Enthusiasm separates a great sports reporter from a good one

Watching sport in the rain

Be prepared for the British weather

Following Jack Bradshaw’s blog on the skills you need to be a sports journalist, Raphael Sheridan, former sports editor and current editor-in -chief of Redbrick at the University of Birmingham, argues that it is the enthusiasm to stand for hours in the cold that separates a great sports writer from just a good one…

There aren’t many times you’ll find yourself in a field on a freezing, dark and sodden evening. Nor, if you’re unlucky enough to end up in said field, would you expect to end up between a mate’s legs, huddled under a flimsy coat looking at a pile of mushy notes whilst another reporter shelters under a beach towel desperately trying (and failing) to keep a dying laptop free from water. Welcome to the world of university sport reporting.

It’s an odd breed of person who’ll willingly put themselves in such compromising positions week-in week-out, nobly fulfilling the British ‘we love weather-based physical discomfort’ stereotype. And as the team sheet billows off into the far horizon and your fingers stop working, the pressure of a fast approaching deadline looms large. You’ve really got to love what you’re doing to keep putting yourself through it. When I started reporting for Redbrick I hadn’t a clue what I was doing. Honestly, and this is a dire confession, I was following what Geoff Shreeves does for Sky Sports, wishing I had paid more attention to how the Times or the Guardian did their stuff. Blind enthusiasm was what drove me to keep coming back, reporting on different sports and trying different things.

You aim to be a fairly hidden figure at pitch-side, only venturing into the lion’s den when you have to interview a coach. And inevitably there will be a time when you unwittingly get pulled apart. It happened on the first ever game I covered: a rugby game where Birmingham won comfortably. Terrified at the prospect of having to interview a coach (surely he wouldn’t take me seriously) I plumbed for a sure-fire, cliched first question. ‘You must be happy with a win,’ I asked. The coach shot me a look that could kill and proceeded to tell me how wrong I was.

On another evening, one beleaguered reporter quietly saddled up to the losing coach, pen in hand ready to annotate, and asked how the game went.

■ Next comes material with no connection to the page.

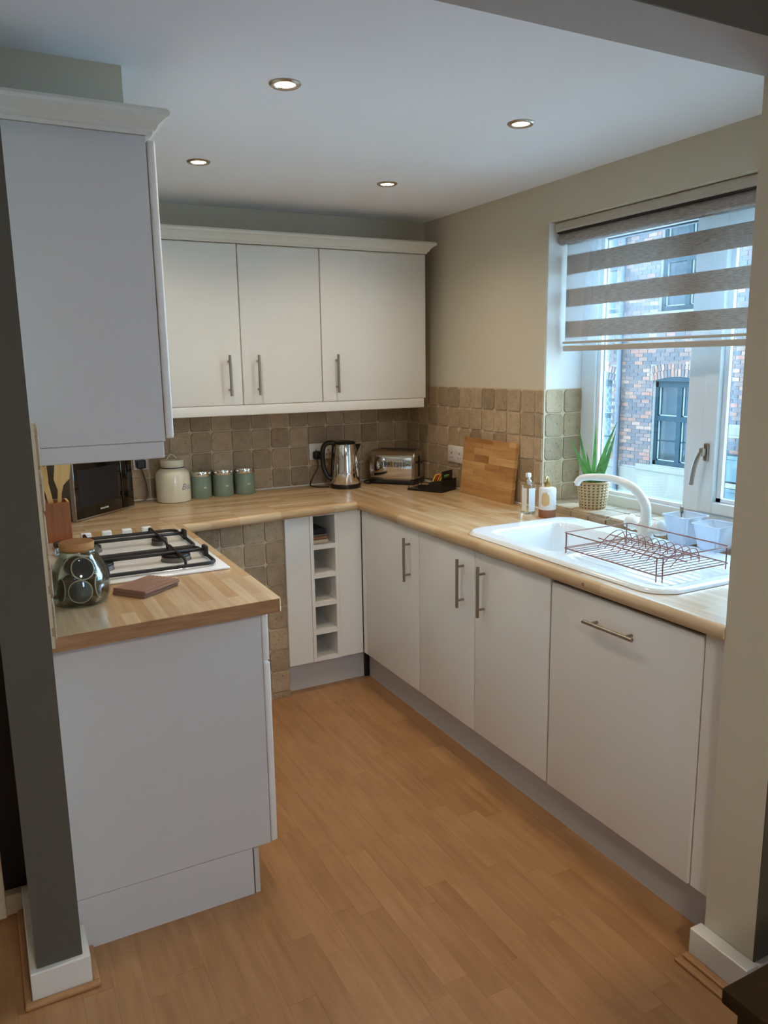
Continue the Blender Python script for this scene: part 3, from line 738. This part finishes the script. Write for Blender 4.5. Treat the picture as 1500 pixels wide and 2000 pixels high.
# cream biscuit jar
BX_, BY_ = -.768, .272
bj = thing('biscuit_jar', (BX_, BY_, WT), 'large cream ceramic biscuit jar with looped lid and blue script', 'jar')
obj('jar_body', lathe(B(), [(.074, 0), (.080, .004), (.082, .02), (.082, .125), (.078, .142), (.066, .154), (.056, .160), (.054, .163)], 44), 'ceramic_cream', bj, True, world=False)
obj('seal_ring', lathe(B(), [(.0545, .1625), (.0565, .1635), (.0565, .1665), (.0545, .1675)], 36, cap=False), 'navy', bj, True, world=False)
ld_ = obj('lid', lathe(B(), [(.054, .167), (.0565, .170), (.0565, .196), (.053, .202), (.0, .205)], 40), 'ceramic_cream', bj, True, world=False)
obj('lid_loop', tube(B(), smooth_path([(-.024, 0, .202), (-.012, 0, .220), (0, 0, .226), (.012, 0, .220), (.024, 0, .202)], 4), .0028, 8), 'ceramic_cream', ld_, True, world=False)
def wrap_text(txt, size, r, z, a0, parent, m, shear=.35):
    cu = bpy.data.curves.new('lettering', 'FONT'); cu.body = txt; cu.size = size; cu.shear = shear; cu.extrude = 0
    o = bpy.data.objects.new('lettering_source', cu); COL.objects.link(o); bpy.context.view_layer.update()
    me = bpy.data.meshes.new_from_object(o.evaluated_get(bpy.context.evaluated_depsgraph_get()))
    bpy.data.objects.remove(o)
    bm = B(); bm.from_mesh(me); bpy.data.meshes.remove(me)
    bmesh.ops.subdivide_edges(bm, edges=[e for e in bm.edges if e.calc_length() > .006], cuts=2)
    for v in bm.verts:
        a = a0 + v.co.x/r; v.co = Vector((r*math.cos(a), r*math.sin(a), z+v.co.y))
    return obj('lettering', bm, m, parent, world=False)
aj = math.atan2(CY-BY_, CX-BX_)
wrap_text('Biscuits', .042, .0824, .062, aj+.45, bj, 'ink_blue', .3)
# green canisters
for i, (gx, gy, lab) in enumerate(((-.628, .300, 'sage green canister nearest the cream biscuit jar'), (-.515, .302, 'sage green canister in the middle of the three'), (-.402, .304, 'sage green canister farthest right of the three'))):
    t = thing('canister', (gx, gy, WT), lab, 'canister', 'sage green canisters')
    obj('tin', lathe(B(), [(.050, 0), (.052, .003), (.052, .108), (.051, .110)], 36), 'green_tin', t, True, world=False)
    obj('lid', lathe(B(), [(.0528, .109), (.0535, .111), (.0535, .130), (.052, .133), (.046, .134), (0, .134)], 36), 'chrome', t, True, world=False)
    a = math.atan2(CY-gy, CX-gx)+.3
    bm = B()
    for k in range(5):
        aa = a+.05*k; box(bm, .0524*math.cos(aa)-.0014, .0524*math.cos(aa)+.0014, .0524*math.sin(aa)-.0008, .0524*math.sin(aa)+.0008, .05+.003*(k % 2), .057+.002*((k+1) % 2))
    obj('mark', bm, 'tin_mark', t, world=False)

# sockets
def socket(name, org, U, N, lab, m='socket_white', plug=False):
    U, N = Vector(U), Vector(N); t = thing(name, org, lab, 'socket', 'wall sockets')
    R = Matrix((U, -N, Vector((0, 0, 1)))).transposed().to_4x4(); t.matrix_basis = Matrix.Translation(org) @ R
    pl = obj('face_plate', bx(-.073, .073, -.010, 0, -.043, .043, .003), m, t, 40, world=False)
    for sx in (-.036, .036):
        obj('switch', bx(sx-.012+.018*(1 if sx < 0 else -1), sx+.0+.018*(1 if sx < 0 else -1), -.0125, -.0095, .012, .030, .001), m, pl, world=False)
        bm = B(); box(bm, sx-.003, sx+.003, -.0108, -.0095, .000, .009); box(bm, sx-.014, sx-.007, -.0108, -.0095, -.020, -.016); box(bm, sx+.007, sx+.014, -.0108, -.0095, -.020, -.016)
        obj('pin_holes', bm, 'socket_dark', pl, world=False)
    return t
socket('wall_socket', (XR-.013, -.150, 1.088), (0, -1, 0), (-1, 0, 0), 'white double socket on the window wall beside the chopping board')
sb = socket('wall_socket', (.052, YB-.014, 1.092), (1, 0, 0), (0, -1, 0), 'silver-edged double socket behind the kettle', 'ceramic_white')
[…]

Cue a rant about the referee that Alex Ferguson would be proud of. And then, after all that, the report ends up buried within the paper. It’s enough to put only the most fanatic reporters off sports journalism for good.

RedbrickWhen, a few months later, I got the sport editor’s job at Redbrick the difference between enthusiasm and skill was shown in its starkest form. The majority who fancied themselves as ‘journos’ wanted only to report on football or, if you were really fortunate, rugby. Put simply, they thought they’d reached the promised land and would venture no further. But those few who were seriously interested in becoming journalists took any job, regardless of location, deadline or, in extreme instances, their degree. They appreciated that, to become a good writer, they’d have to learn about new sports in their own time and make a coherent report interesting. Sure, some of the reports weren’t brilliant but over time the expertise would build and the reports would become more varied. In a university environment where over a dozen sports are regularly covered, you need to be willing to show dedication and that means learning about new sports, taking ‘unglamorous’ fixtures and going beyond what you’re comfortable with.

Besides, sports reporting isn’t all wet fields and cold evenings. We now ask our reporters to appear on a variety of mediums and become a jack of all trades: no student when they arrive at university has the ready-made expertise to appear in front of the microphone, or a camera. We aim to have them leave confident with everything and the more enthusiastic you are, the better you’ll become. In the fast-changing world of journalism, simply writing a print report, we think, is probably leaving yourself without a safety-net. The same principle applies to taking different sports: do as many as you can because when you finally get the football match you’ve secretly wanted to cover for two months you’ll produce a far better report. That’s if you can make out the action through the rainy mist. Or through your mate’s legs.